The idea led him to develop three interactive songs. One, “Habitacíon 316,” lets the user choose the lyric from options that unfold line by line. The second, “Madera de deriva” (“Driftwood”), unlocks sections of an orchestra as the user moves in space.

“I wrote a song about learning through drifting,” Drexler says, “and the song itself learns through drifting.”

The third song, “Décima a la décima,” follows a specific poetic structure through lines that the user selects—and that are performed by 10 different singers, including Drexler, René Pérez from Calle 13, and other Latin folk and pop interpreters. The point where the song starts depends on the hour of the day.

In all, the song offers 10 to the power of 10 different combinations. All the raw material, of course, had to be written and recorded.
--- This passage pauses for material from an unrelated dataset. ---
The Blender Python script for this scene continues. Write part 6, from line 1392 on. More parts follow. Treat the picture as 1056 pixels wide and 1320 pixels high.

“It’s the most complex thing I’ve ever written,” Drexler says. “It took a year and a half, and at the end I was almost ill with having to accumulate all that information. Then imagine combining 100 verses with 10 singers. The programming was crazy.”

Drexler says “n,” which is free, has had several hundred thousand downloads since its launch last year. He has worked a combinatorial element into his stage show, inviting audience members to come onstage and build a song in real time on an iPad. Drexler memorizes all the different lines and does his best to deliver.

“People see the excitement of the challenge,” he says. “They understand that you’re taking a risk, and they follow you.”

This without-a-net exercise connects the structure of “n” with Drexler’s typical method, which involves writing songs at the last minute to suit the moment and place.

“Whenever I give a concert I write until the last minute, almost with one foot on the stage,” he says. “Then I improvise on stage with a basic chord structure. That has always happened with songs — they’re a form of transmitting news and stories. John Lennon used to write songs for demonstrations. It’s the power of now.”

From someone who only recently bemoaned the short attention spans and screen-dependence of our time, Drexler has become quite the technology buff, with his fondness for Twitter and his app-developer cred.

But there are limits. For one, he’s happy to be working on a new album again. “I want to do something immediate,” he says, “not work on infinite variations of one song.”

Drexler says he appreciates new technology most when it enables and expands what a song can achieve: immediacy, connection, and poetic expression that works within, and indeed thrives on, time and structure constraints.

“The song is a short genre,” he says. “And it’s meant to be understood by a big number of people. If you’ve ever written a chorus, you’re pretty well trained for Twitter.”

What he won’t do, in either song or social media, is just issue superficial comments or blather on about banal events in his day.

“I’m looking for beauty, and to offer beauty,” he says. “Of course, I too would love to know what Leonard Cohen is having for breakfast. But I would be very disappointed if he told me without beauty.”